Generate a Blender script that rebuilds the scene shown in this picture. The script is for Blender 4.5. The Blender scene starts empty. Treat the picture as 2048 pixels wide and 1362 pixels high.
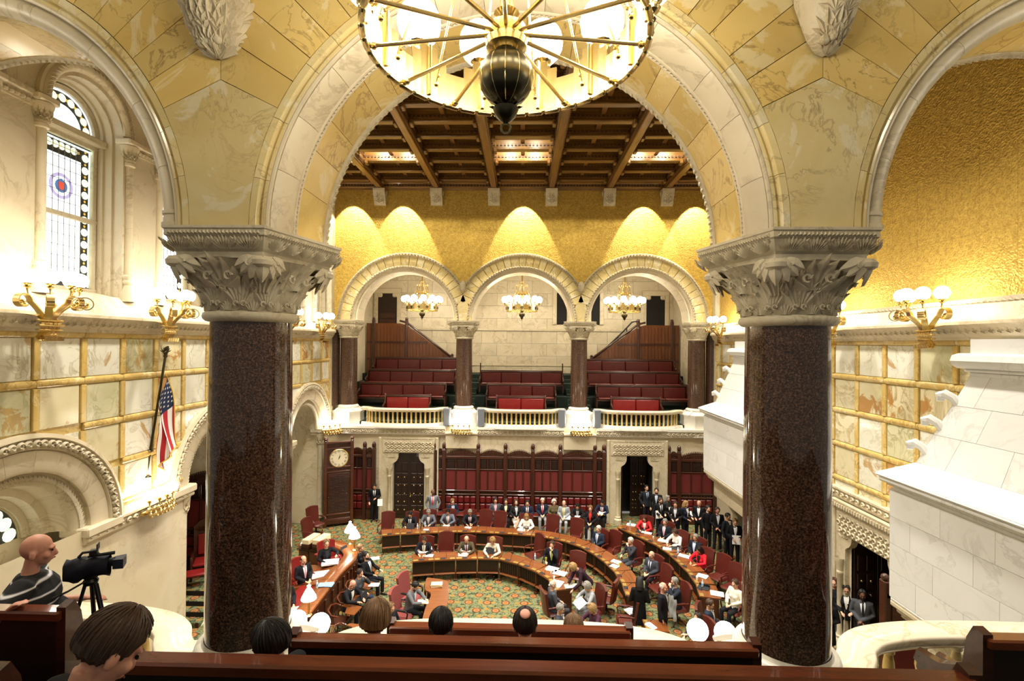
import bpy, bmesh, math, random
from math import sin, cos, pi, radians as R, sqrt
from mathutils import Vector as V, Matrix as M4, noise as mnoise
from mathutils.bvhtree import BVHTree

SC = bpy.context.scene
COL = SC.collection
rnd = random.Random(7)
# ---------------------------------------------------------------- camera
CZ = 8.25
FP = 975.0                                   # focal length in pixels of the 2048 px frame
cd = bpy.data.cameras.new('camera'); cam = bpy.data.objects.new('camera', cd); COL.objects.link(cam)
cd.sensor_width = 36.0; cd.lens = FP / 2048 * 36; cd.clip_start = 0.05; cd.clip_end = 200
cam.matrix_world = M4.Translation((.07, 0, CZ)) @ M4.Rotation(R(1.29), 4, 'Z') @ M4.Rotation(R(90.35), 4, 'X') @ M4.Rotation(R(0.5), 4, 'Z')
SC.camera = cam
CAMI = cam.matrix_world.to_3x3()
# ---------------------------------------------------------------- world, exposure
w = bpy.data.worlds.new('world'); SC.world = w; w.use_nodes = True
w.node_tree.nodes['Background'].inputs[0].default_value = (1.0, 0.93, 0.80, 1)
w.node_tree.nodes['Background'].inputs[1].default_value = 0.16
SC.view_settings.view_transform = 'Standard'; SC.view_settings.look = 'None'
SC.view_settings.gamma = 1; SC.view_settings.use_curve_mapping = False
SC.view_settings.exposure = 0.55
SC.cycles.use_denoising = True
SC.cycles.max_bounces = 6; SC.cycles.diffuse_bounces = 3; SC.cycles.glossy_bounces = 3
SC.cycles.caustics_reflective = False; SC.cycles.caustics_refractive = False
SC.cycles.sample_clamp_indirect = 4.0
GLOBE = 19.0                                 # strength of the frosted lamp globes
# ---------------------------------------------------------------- lamps in the ceiling coffers, added fill for the far gallery
def lamp(name, kind, loc, power, col=(1, .9, .74), size=.4, aim=None, angle=None, blend=.3):
    d = bpy.data.lights.new(name, kind); d.energy = power; d.color = col
    o = bpy.data.objects.new(name, d); COL.objects.link(o); o.location = loc
    if kind == 'AREA': d.shape = 'DISK'; d.size = size
    else: d.shadow_soft_size = size
    if angle: d.spot_size = R(angle); d.spot_blend = blend
    if aim is not None: o.rotation_euler = (V(aim) - V(loc)).to_track_quat('-Z', 'Y').to_euler()
    return o
for x in (-7.95, -5.6, 0.03, 5.6, 8.0):      # spots that wash the gold end wall
    lamp('ceiling_spot', 'SPOT', (x, 21.5, 15.78), 1350, (1, .9, .7), .03, (x, 21.5 + 3.64, 5.78), 53, .16)
for x, y in ((-5.33, 19.1), (0, 17.9), (0, 19.1), (5.33, 19.1), (-7.9, 19.1), (7.9, 19.1)):   # lamps inside the lit coffers
    for s_ in (-1, 1): lamp('coffer_lamp', 'SPOT', (x + s_ * .5, y - .38, 16.12), 170, (1, .9, .66), .04, (x + s_ * .5, y + .5, 15.8), 120, .5)
for x in (-5.3, 0.03, 5.35):                  # downlights over the floor
    for y in (8.2, 11.7, 15.2, 18.3):
        lamp('ceiling_downlight', 'SPOT', (x, y, 15.6), 1750, (1, .93, .82), .25, (x * .9, y, 0), 100, .6)
for x in (-5.2, 0.0, 5.3): lamp('gallery_fill_spot', 'SPOT', (x, 26.0, 12.8), 420, (1, .9, .74), .2, (x, 27.3, 5), 120, .6)   # unseen fill spots added to brighten the far gallery
# ---------------------------------------------------------------- mesh builder
def link(o, parent=None):
    COL.objects.link(o)
    if parent is not None: o.parent = parent
    return o
class MB:
    def __init__(s): s.v = []; s.f = []; s.m = []; s.T = None
    def add(s, vs, fs, mi=0):
        b = len(s.v)
        s.v.extend([tuple(s.T @ V(p)) for p in vs] if s.T is not None else [tuple(p) for p in vs])
        s.f.extend([tuple(b + i for i in f) for f in fs]); s.m.extend([mi] * len(fs))
    def box(s, c, d, c2=0, rz=0, mi=0, rot=None):
        x, y, z = d[0] / 2, d[1] / 2, d[2] / 2
        if c2 <= 0:
            vs = [(i * x, j * y, k * z) for i in (-1, 1) for j in (-1, 1) for k in (-1, 1)]
            fs = [(0, 1, 3, 2), (4, 6, 7, 5), (0, 4, 5, 1), (2, 3, 7, 6), (0, 2, 6, 4), (1, 5, 7, 3)]
        else:
            q = min(c2, x * .98, y * .98, z * .98); vs = []; fs = []
            idx = {}
            for i in (-1, 1):
                for j in (-1, 1):
                    for k in (-1, 1):
                        for a in range(3):
                            p = [i * (x - q), j * (y - q), k * (z - q)]; p[a] = (i * x, j * y, k * z)[a]
                            idx[i, j, k, a] = len(vs); vs.append(tuple(p))
            S = (-1, 1)
            for i in S:
                fs.append([idx[i, j, k, 0] for j, k in ((-1, -1), (1, -1), (1, 1), (-1, 1))])
                fs.append([idx[j, i, k, 1] for j, k in ((-1, -1), (1, -1), (1, 1), (-1, 1))])
                fs.append([idx[j, k, i, 2] for j, k in ((-1, -1), (1, -1), (1, 1), (-1, 1))])
            for i in S:
                for j in S:
                    fs.append([idx[i, j, -1, 0], idx[i, j, 1, 0], idx[i, j, 1, 1], idx[i, j, -1, 1]])
                    fs.append([idx[i, -1, j, 0], idx[i, 1, j, 0], idx[i, 1, j, 2], idx[i, -1, j, 2]])
                    fs.append([idx[-1, i, j, 1], idx[1, i, j, 1], idx[1, i, j, 2], idx[-1, i, j, 2]])
                    for k in S: fs.append([idx[i, j, k, 0], idx[i, j, k, 1], idx[i, j, k, 2]])
        if rot is not None: vs = [rot @ V(p) for p in vs]
        elif rz:
            ca, sa = cos(rz), sin(rz); vs = [(ca * p[0] - sa * p[1], sa * p[0] + ca * p[1], p[2]) for p in vs]
        s.add([(p[0] + c[0], p[1] + c[1], p[2] + c[2]) for p in vs], fs, mi)
    def bx(s, x0, x1, y0, y1, z0, z1, c2=0, mi=0):
        s.box(((x0 + x1) / 2, (y0 + y1) / 2, (z0 + z1) / 2), (abs(x1 - x0), abs(y1 - y0), abs(z1 - z0)), c2, 0, mi)
    def tube(s, pts, rad, n=8, caps=True, mi=0, flat=1.0, up=None):
        pts = [V(p) for p in pts]; k = len(pts)
        if not isinstance(rad, (list, tuple)): rad = [rad] * k
        vs = []; fs = []; pu = None
        for i, p in enumerate(pts):
            t = (pts[min(i + 1, k - 1)] - pts[max(i - 1, 0)]).normalized()
            if pu is None:
                a = V(up) if up else (V((0, 0, 1)) if abs(t.z) < .9 else V((0, 1, 0)))
                u = (a - a.dot(t) * t).normalized()
            else: u = (pu - pu.dot(t) * t).normalized()
            pu = u; b = t.cross(u)
            for j in range(n):
                q = 2 * pi * j / n; vs.append(p + rad[i] * (cos(q) * u * flat + sin(q) * b))
        for i in range(k - 1):
            for j in range(n): fs.append((i * n + j, i * n + (j + 1) % n, (i + 1) * n + (j + 1) % n, (i + 1) * n + j))
        if caps: fs.append(tuple(range(n))[::-1]); fs.append(tuple((k - 1) * n + j for j in range(n)))
        s.add(vs, fs, mi)
    def lathe(s, prof, n=24, c=(0, 0, 0), mi=0, a0=0, a1=2 * pi, sx=1, sy=1, caps=False):
        full = abs(a1 - a0 - 2 * pi) < 1e-6; m = n if full else n + 1; vs = []; fs = []
        for r, z in prof:
            for j in range(m):
                q = a0 + (a1 - a0) * j / n; vs.append((c[0] + r * cos(q) * sx, c[1] + r * sin(q) * sy, c[2] + z))
        for i in range(len(prof) - 1):
            for j in range(n if full else n): 
                j2 = (j + 1) % m if full else j + 1
                fs.append((i * m + j, i * m + j2, (i + 1) * m + j2, (i + 1) * m + j))
        if caps: fs.append(tuple(range(m))[::-1]); fs.append(tuple((len(prof) - 1) * m + j for j in range(m)))
        s.add(vs, fs, mi)
    def ball(s, c, r, n=12, k=8, mi=0, sc=(1, 1, 1)):
        vs = [(c[0], c[1], c[2] - r * sc[2])]; fs = []
        for i in range(1, k):
            a = -pi / 2 + pi * i / k
            for j in range(n): vs.append((c[0] + r * cos(a) * cos(2 * pi * j / n) * sc[0], c[1] + r * cos(a) * sin(2 * pi * j / n) * sc[1], c[2] + r * sin(a) * sc[2]))
        vs.append((c[0], c[1], c[2] + r * sc[2])); L = len(vs) - 1
        for j in range(n): fs.append((0, 1 + (j + 1) % n, 1 + j)); fs.append((L, L - n + j, L - n + (j + 1) % n))
        for i in range(k - 2):
            for j in range(n): a = 1 + i * n; fs.append((a + j, a + (j + 1) % n, a + n + (j + 1) % n, a + n + j))
        s.add(vs, fs, mi)
    def prism(s, poly, fn, d0, d1, mi=0):
        """poly: list of (a, b); fn(a, b, d) -> point; extruded from d0 to d1"""
        n = len(poly); vs = [fn(a, b, d0) for a, b in poly] + [fn(a, b, d1) for a, b in poly]
        fs = [tuple(range(n)), tuple(range(2 * n - 1, n - 1, -1))] + [(i, n + i, n + (i + 1) % n, (i + 1) % n) for i in range(n)]
        s.add(vs, fs, mi)
    def grid(s, fn, nu, nv, mi=0):
        vs = [fn(i / nu, j / nv) for j in range(nv + 1) for i in range(nu + 1)]
        s.add(vs, [(j * (nu + 1) + i, j * (nu + 1) + i + 1, (j + 1) * (nu + 1) + i + 1, (j + 1) * (nu + 1) + i) for j in range(nv) for i in range(nu)], mi)
    def mesh(s, name, mats, smooth=True, ang=38):
        me = bpy.data.meshes.new(name); me.from_pydata(s.v, [], s.f)
        for m in (mats if isinstance(mats, (list, tuple)) else [mats]): me.materials.append(m)
        if any(s.m): me.polygons.foreach_set('material_index', s.m)
        if smooth and s.f:
            me.polygons.foreach_set('use_smooth', [True] * len(s.f)); me.set_sharp_from_angle(angle=R(ang))
        return me
    def build(s, name, mats, parent=None, loc=None, smooth=True, ang=38):
        o = bpy.data.objects.new(name, s.mesh(name, mats, smooth, ang)); link(o, parent)
        if loc is not None: o.location = loc
        return o
def inst(name, me, parent=None, loc=(0, 0, 0), rz=0, sc=None):
    o = bpy.data.objects.new(name, me); link(o, parent); o.location = loc; o.rotation_euler = (0, 0, rz)
    if sc: o.scale = sc
    return o
def empty(name, loc=(0, 0, 0), rz=0):
    o = bpy.data.objects.new(name, None); o.empty_display_size = .2; link(o); o.location = loc; o.rotation_euler = (0, 0, rz); return o
def tag(o, label, cat, group=None, kind=None):
    o['label'] = label; o['category'] = cat
    if group: o['group'] = group
    if kind: o['kind'] = kind
    return o
def thing(name, label, cat, loc=(0, 0, 0), rz=0, group=None, kind=None):
    return tag(empty(name, loc, rz), label, cat, group, kind)
def struct(o, label=None):
    o['kind'] = 'structure'
    if label: o['label'] = label
    return o
KIDS = {}
def kids(o): return [c for c in o.children]
def dup(o, parent=None, loc=None, rz=None, label=None, group=None):
    c = o.copy(); COL.objects.link(c)
    if parent is not None: c.parent = parent
    for ch in o.children: dup(ch, c)
    if loc is not None: c.location = loc
    if rz is not None: c.rotation_euler = (0, 0, rz)
    if label: c['label'] = label
    if group: c['group'] = group
    return c
def at(px, py, z=0.0):
    """where the sight line through a photo pixel meets the height z"""
    d = CAMI @ V(((px - 1024) / FP, (681 - py) / FP, -1)); t = (z - CZ) / d.z
    return V((.07 + d.x * t, d.y * t, z))
def atY(px, py, y):
    d = CAMI @ V(((px - 1024) / FP, (681 - py) / FP, -1)); t = y / d.y
    return V((.07 + d.x * t, y, CZ + d.z * t))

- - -

# [Directive]
Extract all lines containing the word "that".

# [Result of the task]
Generate a Blender script that rebuilds the scene shown in this picture. The script is for Blender 4.5. The Blender scene starts empty. Treat the picture as 2048 pixels wide and 1362 pixels high.
for x in (-7.95, -5.6, 0.03, 5.6, 8.0):      # spots that wash the gold end wall